The Church, with her faiths, her sacraments, and a part of her ministry, was an integral part of the colonization of the County from the beginning and continuously. Everywhere, with the spreading population, substantial edifices for public worship were erected and competent provision made for the maintenance of all the decencies and proprieties of Christian religion. The influence of these institutions, and of the faith which they embodied, was most benign and salutary. They gave to the age of the Revolution its noble character and its deep-seated principles, the force and momentum of which have come down, with gradually decreasing power, to our own day. But with these institutions and with their proper effect and influence was mingled the fatal leaven of secularity.
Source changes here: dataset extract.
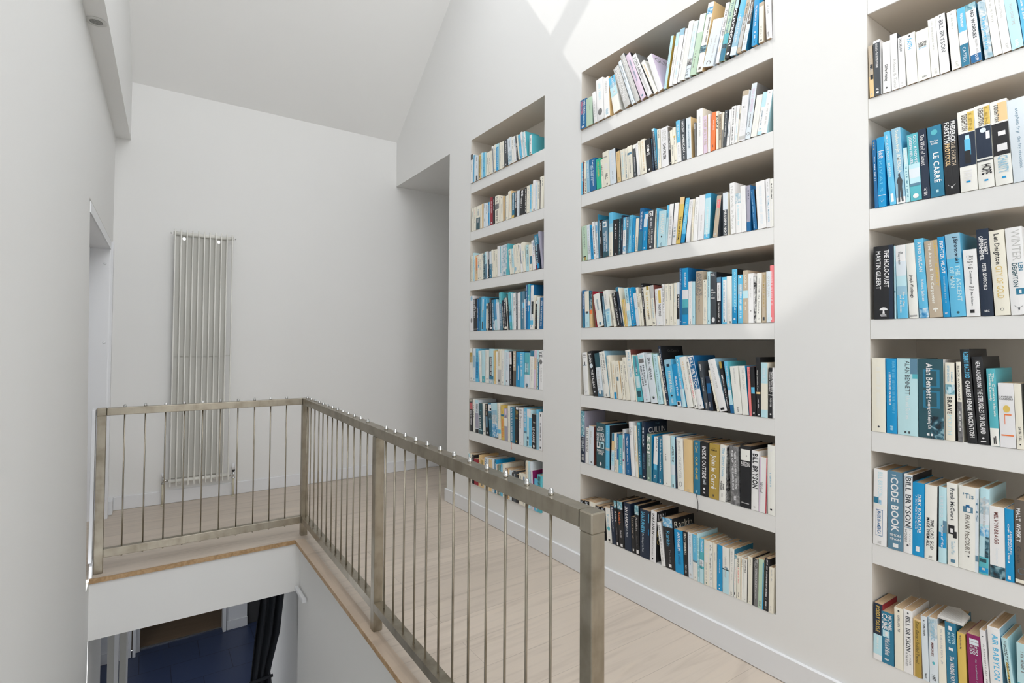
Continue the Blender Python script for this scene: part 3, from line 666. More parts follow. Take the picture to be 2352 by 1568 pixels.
row(2, 4, 5.226, 1980, 480, '''
143 135 455 381 K;p N,0,1,.78,1;t THE HOLOCAUST,.06,.57,W,.68,.24;t MARTIN GILBERT,.07,.59,W,.26,.24;T W,.88;d W,.94,.96,.5,.3
390 383 440 414 L;b T,.62,.64
416 386 442 565 L;b W,0,.22;b P,.22,.42;b c,.56,.68;b S,.68,1;h Thor,.09,.12,D,.6,.3;t Heyerdahl,.1,.26,D,.38,.18;t Early Man,.64,.84,I,.7,.2;t and the Ocean,.68,.92,I,.4,.2
569 518 420 689 I;t Joseph Wambaugh,.42,.73,K,.5,.34;d k,.96,.975,.5,.8
691 622 365 802 S;b 3,.88,1;t AVRO VULCAN,.04,.42,W,.55,.4;t Robert Jackson,.52,.79,W,.6,.3
811 742 390 972 E;t The Airman & The Carpenter,.03,.82,I,.42,.24;t LUDOVIC KENNEDY,.01,.6,Y,.82,.2;T I,.9
976 900 340 1062 B;t FIGHTER PILOT,.05,.46,W,.55,.5;d c,.5,.82,.55,.2;h MBC,.94,.965,W,.5,.4
1069 990 310 1252 S;b c,0,.3;t J.Bronowski,.04,.36,N,.72,.28;t THE ASCENT,.38,.82,L,.7,.3;t OF MAN,.4,.65,L,.3,.3;o d,.95,.1
1256 1208 495 1422 W;h I Think,.09,.12,K,.5,.5;h You'll,.135,.16,K,.5,.4;h Find It's,.175,.2,K,.5,.4;h a bit,.22,.24,K,.5,.2;h More,.26,.29,K,.5,.34;t Complicated,.32,.52,D,.5,.17;h Than,.55,.575,K,.5,.36;h That,.59,.615,K,.5,.34;t Ben Goldacre,.64,.84,D,.5,.15;p K,.9,.95,.3,.62
1431 1365 250 1592 N K;t J. ROBERT,.12,.3,W,.72,.3;t OPPENHEIMER,.08,.36,W,.36,.34;t PETER GOODCHILD,.4,.7,W,.5,.3;h BBC,.93,.955,W,.5,.4
1598 1517 270 1785 C;t Len Deighton,.04,.4,K,.5,.34;u CITY OF GOLD,.42,.8,Y,.5,.46;o D,.93,.12;o C,.93,.09
1792 1712 235 1998 W;u WINTER,.03,.38,G,.62,.55;t LEN,.41,.5,T,.78,.26;t DEIGHTON,.41,.68,d,.42,.3;p T,.7,.77,.4,.9;p W,.715,.755,.58,.72;H D,.92
''')
row(2, 5, 5.226, 1980, 760, '''
120 110 322 284 C c;d I,.12,.7,.5,.28;o D,.93,.08
297 288 330 420 B;t A LIFE IN RIVALRIES  GAVIN MILLER,.18,.62,W,.36,.2;d S,.03,.72,.72,.24;d L,.9,.95
428 422 327 673 X;p t,0,.2,.66,1;p A,.2,.26,.76,1;u ALAN BENNETT,.03,.47,D,.52,.24;u Untold Stories,.49,.79,W,.52,.2;p D,.945,.975,.34,.44;p D,.945,.975,.54,.62
680 672 335 986 d W;p T,.13,.36,.2,.86;p d,.15,.34,.3,.74;p T,.4,.62,.2,.86;p d,.42,.6,.3,.74;p 2,.72,1,.5,1;t Alan Bennett,.05,.5,W,.46,.24;t Keeping On Keeping On,.52,.88,W,.46,.13;p W,.94,.97,.34,.44;p W,.94,.97,.5,.58
1005 1005 378 1120 C K;t PAMELA,.12,.25,c,.72,.18;t STEPHENSON,.04,.25,c,.35,.22;b 1,.28,.41;p L,.31,.39,.34,.66;t BRAVE,.44,.66,K,.48,.5;u MOUTH,.67,.92,L,.48,.5
1155 1128 370 1226 C;b 6,.5,1;u BLACK AVALANCHE,.05,.48,K,.5,.42;d W,.62,.86,.5,.3
1268 1170 218 1386 K;t ROBERT MACLEOD,.03,.31,S,.6,.5;t CHARLES RENNIE MACKINTOSH,.34,.94,W,.56,.5
1397 1310 308 1532 K;t NEAL ASCHERSON,.05,.35,Z,.55,.4;t THE STRUGGLES FOR POLAND,.37,.88,W,.55,.46;o W,.93,.1;d W,.96,.985,.5,.5
1547 1488 450 1656 A;b I,.77,1;t The Cornish Islands,.06,.62,I,.72,.26;t Thomas Kennedy,.06,.42,I,.38,.26;p K,.89,.97,.36,.48;p K,.87,.97,.56,.66
1662 1628 622 1853 Z;b W,.3,.31;h LAWRENCE,.2,.225,K,.5,.8;h SANDERS,.232,.26,K,.5,.85;p O,.5,.64,.34,.38;p O,.48,.5,.34,.8;p O,.8,.82,.1,.9;o Y,.4,.22,1.4
1861 1820 630 1950 C;t GAVIN LYALL,.66,.88,K,.55,.4;o K,.93,.12
1957 1932 545 2030 N
''')
row(2, 6, 5.226, 1980, 1020, '''
128 140 290 310 W;u BILL BRYSON,.03,.36,L,.52,.34;p T,.37,.45,.02,.4;p 3,.4,.5,.42,.6;p I,.46,.5,.1,.95;p U,.53,.875,.22,.72;p W,.537,.868,.25,.69;t MADE IN AMERICA,.55,.85,U,.47,.26;d G,.94,.97
312 315 315 491 t;h THE,.04,.055,W,.45,.3;t CODE BOOK,.075,.77,W,.5,.5;h SIMON,.8,.83,W,.5,.7;h SINGH,.85,.88,W,.5,.7;p W,.92,.97,.34,.7
495 500 355 603 W K;p t,.02,.68,.12,.98;p W,.03,.67,.16,.94;t BILL BRYSON,.035,.66,D,.55,.62;u A WALK,.68,.9,G,.75,.2;u WOODS,.7,.86,D,.3,.26;o D,.9,.12
602 608 450 743 B;t DIRK BOGARDE,.16,.68,W,.6,.32;t A Short Walk from Harrods,.18,.64,P,.32,.14;p W,.87,.94,.3,.62
747 758 480 894 I K;t THE LORD GOD,.46,.86,K,.62,.26;t MADE THEM ALL,.44,.83,K,.3,.26;d k,.95,.985
917 922 505 1022 L;p S,.5,.62,.3,1;p t,.44,.78,.55,1;p B,.6,.8,.02,1;p L,.8,1,0,1;u Tattoo,.1,.4,P,.5,.5;t Moment of War,.5,.8,W,.5,.3
1027 1028 460 1156 I;t Frank McCourt,.06,.45,D,.55,.4;p K,.51,.62,.1,.7;p K,.58,.66,.55,.9;p W,.55,.6,.3,.55;u Teacher Man,.7,.86,c,.55,.36;p t,.92,.96,.3,.72
1162 1165 490 1398 I;p P,0,1,.84,1;h 'Tis,.08,.14,t,.48,.55;p t,.24,.31,.2,.72;p U,.22,.26,.35,.55;p W,.25,.3,.4,.6;u FRANK McCOURT,.34,.8,b,.45,.24;o D,.835,.05;u TIS,.12,.4,t,.92,.1;p t,.8,.87,.85,1
1402 1418 520 1532 L;b 5,.12,.3;b P,.3,.42;p 2,.55,.8,.6,1;b 3,.45,.56;p A,.8,1,0,1;p d,.82,.86,.05,.8;p B,.92,.98,0,1
1540 1540 735 1722 W;t MELVYN BRAGG,.08,.52,J,.45,.28;u Crossing the Lines,.58,.8,P,.5,.2;b 2,.83,1
1724 1722 770 1830 B;t ADVENTURES,.3,.62,W,.7,.18;t OF ENGLISH,.2,.74,W,.42,.18;p W,.92,.97,.3,.6
1840 1832 660 2010 b;t MALT WHISKY,.1,.5,W,.3,.3;u Guide,.55,.75,D,.3,.3;o t,.84,.3,1;o b,.84,.26,1;b C,.94,.98
''')
row(2, 7, 5.226, 1980, 1268, '''
90 97 580 196 N R;b L,.55,.9;b W,.9,1;t RODDY DOYLE,.04,.5,Y,.5,.42;d W,.6,.8,.5,.2
222 212 690 386 T;t MICHAEL,.04,.34,W,.75,.24;t CAINE,.04,.34,W,.36,.38;p L,.36,.49,.2,.7;p W,.38,.46,.38,.58;t What's It All About,.5,.83,W,.55,.36;d W,.9,.97,.5,.3
394 382 650 500 C;o D,.05,.11,1.4;d k,.12,.38,.5,.24
505 490 675 614 W;t BILL BRYSON,.1,.65,D,.52,.52;u A WALK,.69,.86,D,.72,.2;u IN THE WOODS,.68,.89,D,.32,.22;o D,.05,.1,1.3
621 610 785 722 y;p o,.03,1,.18,1;u Dear Gunty • Saddled Tweed,.05,.76,K,.55,.44
729 702 755 806 P;d K,.06,.3,.5,.26;d D,.88,.96
812 793 770 918 P;b 5,0,.3;t LONNIE,.06,.34,c,.5,.4;t MEMORIES,.38,.58,J,.42,.26;o A,.68,.16,1.3;d D,.86,.95,.5,.4
922 900 870 1015 C;d G,.05,.6,.5,.26
1018 990 825 1150 T;p W,.05,.11,.34,.66;t PETER,.14,.3,L,.74,.26;t MOORE,.14,.3,L,.36,.26;p W,.36,.4,.3,.7;p T,.4,.46,.4,.6;t The WRONG WAY HOME,.48,1,W,.55,.4
1156 1140 955 1255 Y;d b,.03,.26,.4,.2
1280 1250 965 1453 M;p P,.06,.1,.2,.86;p P,.105,.15,.2,.86;h OF THE,.16,.19,P,.5,.5;h LOVE OF,.2,.23,P,.5,.6;h GOD,.235,.29,P,.5,.6;d m,.36,.95,.6,.1
1458 1408 925 1528 Z;o D,.08,.12;u A KENTISH LAD  FRANK MUIR,.18,.95,k,.55,.3
1536 1500 880 1688 W c;t AIR BABYLON,.08,.62,S,.6,.46;d D,.66,.9,.6,.24
1735 1668 1020 1846 X;p Y,.3,.8,.2,.5;t Daniel Farson,.04,.4,K,.62,.22;t Never a Normal Man,.08,.6,D,.36,.24
1858 1845 1075 2000 X;b A,.5,.62;b 5,.62,1
''', yb=1480)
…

All the leading denominations are represented in Loudoun by churches and congregations to the extent shown by the following table of statistics, representing conditions as they existed at the close of the calendar year 1906, and based upon the returns of individual church organizations so far as received by the Census Office, through which Bureau they were obtained for initial publication in this work.
| Denomination. | Total number of organizations. | Communicants or members. |
| Total number reported. | ||
| All denominations | 97 | 7,606 |
| Baptist bodies: | ||
| Baptists— | ||
| Southern Baptist Convention | 11 | 1,199 |
| National Baptist Convention (colored) | 15 | 1,235 |
| Free Baptists | 2 | 55 |
| Primitive Baptists | 6 | 171 |
| Friends: | ||
| Society of Friends (Orthodox) | 2 | 122 |
| Religious Society of Friends (Hicksite) | 3 | 278 |
| Lutheran bodies: | ||
| General Synod of the Evangelical Lutheran Church in the United States of America | 4 | 645 |
| Methodist bodies:[17] | ||
| Methodist Episcopal Church | 19 | 1,179 |
| Methodist Episcopal Church (South) | 21 | 1,716 |
| Colored Methodist Episcopal Church | 1 | 45 |
| Presbyterian bodies: | ||
| Presbyterian Church in the United States (South) | 4 | 345 |
| Protestant Episcopal Church | 7 | 416 |
| Reformed bodies: | ||
| Reformed Church in the United States | 1 | 140 |
| Roman Catholic Church | 1 | 60 |
[17] Leesburg had, until a year or so ago when it was razed, one of the oldest Methodist churches in America. The building, a large stone structure, long abandoned, with galleries around three sides, stood in the midst of an old Methodist graveyard in which are tombstones more than a century old. It was built, according to report, in 1780.
Leesburg is the oldest Methodist territory in the bounds of the Baltimore Conference in Virginia, and it was here that the first Methodist Conference held in the State convened May 19, 1778.